Philippe CURVAL (1929-), anthologiste

France, 1978

Denoël, coll. "Présence du futur", 320 p.

Dans la floraison d’anthologies en tout genre qui naquirent durant cette seconde moitié des années 70 (Retour à la Terre, Univers chez J’Ai Lu ou les volumes de Kesselring), celle que Philippe Curval supervisa (sans livrer aucune nouvelle de sa plume) avait comme objectif et principal intérêt de faire découvrir dix-sept jeunes auteurs débutants, dont certains ont connu par la suite un beau parcours (Brussolo, en particulier, avec « Funnyway », un texte mineur mais déjà d’un glauque suintant, transformant la bicyclette en instrument de torture). Le bilan, à la lecture, est toutefois relativement mitigé.
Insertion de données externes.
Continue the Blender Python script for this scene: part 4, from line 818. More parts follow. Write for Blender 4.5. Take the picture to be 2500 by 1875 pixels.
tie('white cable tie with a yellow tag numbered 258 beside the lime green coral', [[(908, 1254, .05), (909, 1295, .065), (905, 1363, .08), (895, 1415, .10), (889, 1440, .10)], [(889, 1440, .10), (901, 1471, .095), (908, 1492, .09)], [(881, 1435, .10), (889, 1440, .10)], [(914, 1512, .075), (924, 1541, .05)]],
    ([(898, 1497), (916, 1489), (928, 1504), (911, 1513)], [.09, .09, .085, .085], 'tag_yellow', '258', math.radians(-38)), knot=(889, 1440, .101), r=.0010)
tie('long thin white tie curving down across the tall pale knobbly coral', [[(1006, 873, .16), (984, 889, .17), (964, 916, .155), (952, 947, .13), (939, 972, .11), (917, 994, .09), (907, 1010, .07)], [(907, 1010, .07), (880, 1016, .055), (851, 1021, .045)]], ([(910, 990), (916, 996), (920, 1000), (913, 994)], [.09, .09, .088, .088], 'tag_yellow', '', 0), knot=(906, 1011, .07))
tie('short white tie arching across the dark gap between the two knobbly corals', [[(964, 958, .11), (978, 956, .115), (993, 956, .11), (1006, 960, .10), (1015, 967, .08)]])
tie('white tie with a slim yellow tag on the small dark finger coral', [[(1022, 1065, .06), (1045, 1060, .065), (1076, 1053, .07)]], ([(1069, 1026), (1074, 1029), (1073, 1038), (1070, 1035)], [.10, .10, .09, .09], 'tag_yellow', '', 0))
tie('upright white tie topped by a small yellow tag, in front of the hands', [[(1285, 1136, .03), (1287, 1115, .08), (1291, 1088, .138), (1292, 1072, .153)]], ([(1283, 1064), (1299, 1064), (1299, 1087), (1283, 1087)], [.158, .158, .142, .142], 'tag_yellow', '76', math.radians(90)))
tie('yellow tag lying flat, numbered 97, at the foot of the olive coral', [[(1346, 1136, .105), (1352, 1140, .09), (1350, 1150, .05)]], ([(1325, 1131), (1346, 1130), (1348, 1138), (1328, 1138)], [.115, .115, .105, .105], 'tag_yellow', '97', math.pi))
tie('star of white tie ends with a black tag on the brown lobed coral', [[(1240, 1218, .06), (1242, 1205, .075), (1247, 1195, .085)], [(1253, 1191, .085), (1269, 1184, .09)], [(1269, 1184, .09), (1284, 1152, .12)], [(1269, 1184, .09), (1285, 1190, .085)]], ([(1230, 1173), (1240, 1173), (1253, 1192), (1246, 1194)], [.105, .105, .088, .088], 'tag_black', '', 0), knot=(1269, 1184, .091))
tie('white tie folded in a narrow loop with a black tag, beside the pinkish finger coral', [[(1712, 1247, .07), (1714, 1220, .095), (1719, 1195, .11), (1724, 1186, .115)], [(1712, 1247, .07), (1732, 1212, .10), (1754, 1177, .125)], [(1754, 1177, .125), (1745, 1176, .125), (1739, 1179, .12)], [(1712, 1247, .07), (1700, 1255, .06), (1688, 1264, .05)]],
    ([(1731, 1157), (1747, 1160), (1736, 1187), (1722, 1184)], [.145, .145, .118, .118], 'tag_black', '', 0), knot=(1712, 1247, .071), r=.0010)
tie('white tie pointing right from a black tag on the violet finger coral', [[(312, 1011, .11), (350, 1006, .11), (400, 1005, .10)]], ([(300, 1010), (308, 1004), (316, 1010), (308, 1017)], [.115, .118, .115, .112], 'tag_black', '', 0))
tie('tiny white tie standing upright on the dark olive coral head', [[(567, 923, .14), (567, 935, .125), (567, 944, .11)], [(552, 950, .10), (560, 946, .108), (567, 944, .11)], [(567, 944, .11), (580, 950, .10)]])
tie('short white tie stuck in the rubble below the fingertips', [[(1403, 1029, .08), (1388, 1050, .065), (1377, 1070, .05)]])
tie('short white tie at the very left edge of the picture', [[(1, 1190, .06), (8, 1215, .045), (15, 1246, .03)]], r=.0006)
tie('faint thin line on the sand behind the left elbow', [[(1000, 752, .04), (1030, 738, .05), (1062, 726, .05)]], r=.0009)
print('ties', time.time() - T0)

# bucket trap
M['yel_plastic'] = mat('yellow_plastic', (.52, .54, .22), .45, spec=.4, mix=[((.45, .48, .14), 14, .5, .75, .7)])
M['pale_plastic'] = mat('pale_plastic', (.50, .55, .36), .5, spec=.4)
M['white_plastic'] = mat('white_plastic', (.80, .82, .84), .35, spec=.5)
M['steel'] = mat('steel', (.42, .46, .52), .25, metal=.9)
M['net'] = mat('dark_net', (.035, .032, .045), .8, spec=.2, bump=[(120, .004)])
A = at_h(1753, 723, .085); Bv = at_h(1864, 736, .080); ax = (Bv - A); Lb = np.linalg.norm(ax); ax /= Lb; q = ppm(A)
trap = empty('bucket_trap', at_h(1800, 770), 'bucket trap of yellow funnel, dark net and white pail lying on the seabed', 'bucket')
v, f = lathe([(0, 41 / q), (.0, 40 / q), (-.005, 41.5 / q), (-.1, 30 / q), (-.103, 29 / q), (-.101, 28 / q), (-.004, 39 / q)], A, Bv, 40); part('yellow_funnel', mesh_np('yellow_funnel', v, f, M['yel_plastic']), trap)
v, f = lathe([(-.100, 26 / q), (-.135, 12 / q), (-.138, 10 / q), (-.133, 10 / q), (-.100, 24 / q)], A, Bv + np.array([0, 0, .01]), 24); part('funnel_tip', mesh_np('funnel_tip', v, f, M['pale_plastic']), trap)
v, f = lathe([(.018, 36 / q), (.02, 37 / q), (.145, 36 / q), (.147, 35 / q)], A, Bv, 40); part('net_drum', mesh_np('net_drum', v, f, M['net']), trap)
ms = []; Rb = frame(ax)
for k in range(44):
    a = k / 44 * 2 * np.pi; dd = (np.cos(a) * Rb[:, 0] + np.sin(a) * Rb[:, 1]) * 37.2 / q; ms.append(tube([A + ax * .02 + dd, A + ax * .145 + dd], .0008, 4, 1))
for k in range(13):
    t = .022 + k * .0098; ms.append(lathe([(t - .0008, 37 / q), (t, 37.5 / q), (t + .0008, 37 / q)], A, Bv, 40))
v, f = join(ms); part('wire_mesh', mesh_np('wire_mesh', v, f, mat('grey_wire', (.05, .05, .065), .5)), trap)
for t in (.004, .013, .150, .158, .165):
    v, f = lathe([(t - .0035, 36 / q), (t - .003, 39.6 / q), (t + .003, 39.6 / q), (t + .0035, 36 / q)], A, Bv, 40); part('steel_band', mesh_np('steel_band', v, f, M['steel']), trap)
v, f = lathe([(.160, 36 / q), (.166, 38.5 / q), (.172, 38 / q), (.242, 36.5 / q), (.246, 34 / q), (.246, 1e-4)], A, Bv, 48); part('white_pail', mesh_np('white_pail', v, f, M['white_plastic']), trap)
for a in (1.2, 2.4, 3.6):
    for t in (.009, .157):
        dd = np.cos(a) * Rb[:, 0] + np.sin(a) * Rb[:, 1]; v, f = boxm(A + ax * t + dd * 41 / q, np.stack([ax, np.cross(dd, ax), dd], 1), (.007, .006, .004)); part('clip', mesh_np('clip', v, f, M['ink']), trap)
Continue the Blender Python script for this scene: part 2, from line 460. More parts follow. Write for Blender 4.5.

Certaines nouvelles possèdent un fond éminemment critique sur l’époque, sans que le style ne soit spécialement transcendant. « Histoire de Dan Olphin », de Jean-Pierre Vernay, est ainsi une critique du sport de compétition comme élément de l’économie capitaliste, avec son nageur d’exception obtenu par manipulation génétique, sans respect de l’individu et de son épanouissement ; une anticipation des Olympiades truquées de Joëlle Wintrebert. Daniel Martinange se révèle plus concluant, avec son choix de narration d’une humaine retournée à l’état sauvage après un embrasement nucléaire (le touchant « La nuit des chiens »). Sympathique, « Programmation » est une efficace évocation du conformisme de nos sociétés, à travers le sort d’un robot ne sachant pas qui il est.

D’autres embaument un parfum de nostalgie de l’âge d’or de la SF anglo-saxonne, tels ces « Horizons perdus » d’Antoine Aubin, qui, avec ses visions oniriques, ne sont pas sans évoquer un Planète interdite. De même, Jean-Marc Ligny dans « Artésis comment ? » décrit la rencontre entre un jeune scientifique et une jeune fille amnésique qui, en dépit d’anticipations pertinentes sur la vie quotidienne du futur (ordinateur au domicile, caméras et surveillance accrus), se termine par un clin d’œil temporel qui offre la victoire aux forces de l’Axe…

Enfin, une dernière catégorie est essentiellement axée sur le style, au risque de demeurer abscons. Il en va ainsi de « Tendu à mort, l’arc immobile du désir », de Pierre Ziegelmeyer, une histoire d’amour qui reste relativement obscure, à travers laquelle on devine cependant une critique de la tendance à se réfugier dans des univers virtuels alors encore balbutiants. Il en est de même pour Catherine Goldman (« Pochcryptum »), évocation extrêmement allusive du traumatisme post cataclysmique ( ?), ou de Dominique Warfa, dont le « Rituel pour un homme claustré » est très inspiré des réflexions sur le temps d’un Jeury.

Passons également assez rapidement sur les textes de Danielle Fernandez (« Le grand voyant »), de Gérard Coisne (« Raid sur Monaco ») et de Julie Montanié (« Tremblement de terre », plus proche du fantastique dans son évocation de la Roumanie stalinienne). Dans cette veine, on appréciera davantage le « Face à face » avec Johanne Marsais, revanche assez crue de l’altérité, du mutant, à l’égard de l’humanité conformiste. De même, « Tchaomort, les hebdodos », de Jean-Benoît Thirion, est une gouleyante satire du divertissement télévisuel, qui anticipe sur la télé réalité d’aujourd’hui, ses aspects les plus violents et son voyeurisme, avec en prime une simplification de la langue. Quant au « One man show » de Francis Jacomin, tout simplement délirant, et « La nuit tous les chats sont gris » d’Alexis Hamon, mise en abyme de la tâche d’écrivain, ils sont les seules véritables déclarations d’humour du recueil.